The departments contend, in internal discussions, that the regulatory framework is not in place to support the Coal Ministry’s plans to permit captive coal miners free merchant sale of production from their respective coal blocks.

As reported by Mining Weekly Online, the Coal Ministry has prepared a working note that will allow a captive miner free merchant sale of coal for up to 25% of production above its own requirement, at a price to be determined by the miner.

The proposal was drawn up against the backdrop of the fact that opening up commercial coal mining to private miners, and the auctioning of blocks specifically for such investors, has been put on the backburner owing to political considerations and that enabling captive miners free sale of part of their production would bring higher volumes of dry fuel for coal starved user industries.

The mooted question flagged by government departments is why captive miners would produce coal in excess of their own consumption? It could be assumed, the departments argue, that it will be to maximise realisations through free sale of such production.

In such a case, it will give rise to multiple pricing in a market which does not have any price discovery mechanism, and in the absence of any independent sector regulator, multiple pricing will distort the market with the risk of cartels forming, the departments have observed in their internal objections.

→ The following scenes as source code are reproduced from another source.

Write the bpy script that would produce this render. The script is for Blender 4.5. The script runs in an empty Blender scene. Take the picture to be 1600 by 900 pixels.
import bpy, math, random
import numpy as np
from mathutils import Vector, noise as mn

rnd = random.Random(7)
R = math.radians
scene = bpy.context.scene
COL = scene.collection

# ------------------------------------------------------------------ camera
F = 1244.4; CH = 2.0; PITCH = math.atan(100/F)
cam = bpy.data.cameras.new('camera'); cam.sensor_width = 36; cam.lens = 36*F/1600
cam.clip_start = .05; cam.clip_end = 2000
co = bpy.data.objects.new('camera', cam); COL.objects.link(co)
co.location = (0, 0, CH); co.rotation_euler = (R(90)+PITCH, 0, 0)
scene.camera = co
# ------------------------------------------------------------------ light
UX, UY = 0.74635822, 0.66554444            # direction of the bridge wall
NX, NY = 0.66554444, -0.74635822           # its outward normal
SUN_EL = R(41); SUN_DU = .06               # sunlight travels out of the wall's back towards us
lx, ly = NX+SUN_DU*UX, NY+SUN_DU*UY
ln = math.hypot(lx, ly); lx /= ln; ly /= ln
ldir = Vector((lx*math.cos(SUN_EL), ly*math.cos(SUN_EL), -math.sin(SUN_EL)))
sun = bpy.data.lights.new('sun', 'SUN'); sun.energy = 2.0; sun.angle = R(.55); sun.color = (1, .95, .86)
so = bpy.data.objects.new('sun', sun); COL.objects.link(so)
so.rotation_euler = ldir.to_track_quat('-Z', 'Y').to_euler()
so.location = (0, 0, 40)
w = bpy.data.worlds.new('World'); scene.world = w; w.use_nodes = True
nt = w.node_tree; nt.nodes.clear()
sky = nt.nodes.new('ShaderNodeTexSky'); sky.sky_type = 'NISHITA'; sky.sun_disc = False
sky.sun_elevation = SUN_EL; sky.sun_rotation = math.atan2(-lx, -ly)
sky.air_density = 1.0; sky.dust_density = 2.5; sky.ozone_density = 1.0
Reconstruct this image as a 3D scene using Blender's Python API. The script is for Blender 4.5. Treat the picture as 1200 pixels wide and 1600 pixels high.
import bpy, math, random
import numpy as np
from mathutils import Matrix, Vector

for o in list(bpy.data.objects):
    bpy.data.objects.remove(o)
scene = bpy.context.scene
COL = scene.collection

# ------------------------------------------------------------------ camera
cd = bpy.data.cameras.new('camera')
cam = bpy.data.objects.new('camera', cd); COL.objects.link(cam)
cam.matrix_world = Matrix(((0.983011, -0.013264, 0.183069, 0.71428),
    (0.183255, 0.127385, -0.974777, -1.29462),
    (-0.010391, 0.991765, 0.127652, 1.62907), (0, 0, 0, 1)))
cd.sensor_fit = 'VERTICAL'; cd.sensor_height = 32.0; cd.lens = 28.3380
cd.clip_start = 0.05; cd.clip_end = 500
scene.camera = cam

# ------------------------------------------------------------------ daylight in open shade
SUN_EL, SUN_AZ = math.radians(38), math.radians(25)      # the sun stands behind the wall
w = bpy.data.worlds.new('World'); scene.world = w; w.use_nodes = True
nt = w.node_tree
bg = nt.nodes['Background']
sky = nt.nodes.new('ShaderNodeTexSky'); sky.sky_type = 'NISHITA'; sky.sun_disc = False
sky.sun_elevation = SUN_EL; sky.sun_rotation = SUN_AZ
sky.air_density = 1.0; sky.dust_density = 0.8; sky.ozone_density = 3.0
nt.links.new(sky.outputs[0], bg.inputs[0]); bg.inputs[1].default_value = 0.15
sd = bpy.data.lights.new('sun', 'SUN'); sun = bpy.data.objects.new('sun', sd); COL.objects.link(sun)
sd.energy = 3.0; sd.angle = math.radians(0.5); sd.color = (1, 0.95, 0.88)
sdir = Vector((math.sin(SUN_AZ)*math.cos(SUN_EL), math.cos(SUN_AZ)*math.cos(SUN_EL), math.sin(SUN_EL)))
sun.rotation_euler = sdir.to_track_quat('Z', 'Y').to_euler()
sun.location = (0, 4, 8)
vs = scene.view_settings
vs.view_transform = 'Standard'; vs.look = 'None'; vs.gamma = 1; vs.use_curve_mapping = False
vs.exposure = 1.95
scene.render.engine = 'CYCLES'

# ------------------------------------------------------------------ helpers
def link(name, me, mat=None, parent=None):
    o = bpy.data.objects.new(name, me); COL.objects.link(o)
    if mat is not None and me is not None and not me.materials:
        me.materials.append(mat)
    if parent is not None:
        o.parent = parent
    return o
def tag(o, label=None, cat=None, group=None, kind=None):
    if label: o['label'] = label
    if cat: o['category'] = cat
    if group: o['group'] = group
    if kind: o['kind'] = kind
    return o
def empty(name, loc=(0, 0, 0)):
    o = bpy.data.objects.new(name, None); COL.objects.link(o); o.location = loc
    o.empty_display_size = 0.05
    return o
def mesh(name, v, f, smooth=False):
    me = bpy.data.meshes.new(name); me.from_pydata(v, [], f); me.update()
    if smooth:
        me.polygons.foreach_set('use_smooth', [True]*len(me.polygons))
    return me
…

If on the other hand, free sale from captive mines is to be benchmarked to State-run Coal India Limited (CIL), private captive coal miners will have little incentive to increase production beyond own requirements, defeating the objective of the Coal Ministry to increase supplies of dry fuel to user industries.

It has also been pointed out that a regulatory framework audit did not exist and that there will be issues with revenue sharing with government in cases where multiple prices were determined for coal from a single captive block, as the government’s share of revenue is determined at a fixed-rate submitted during the auction of the block to private miners.

A bone of contention between the government and the Coal Ministry is the need for a coal sector regulator if free pricing is permitted in the case of sale of excess production from a captive coal block. While a section of the government claimed a regulator was a precondition to free pricing, the Coal Ministry has laid down that no other industrial sector, be it steel, cement, aluminium or iron-ore, where miners are free to determine price, had sector regulators to oversee pricing regimes.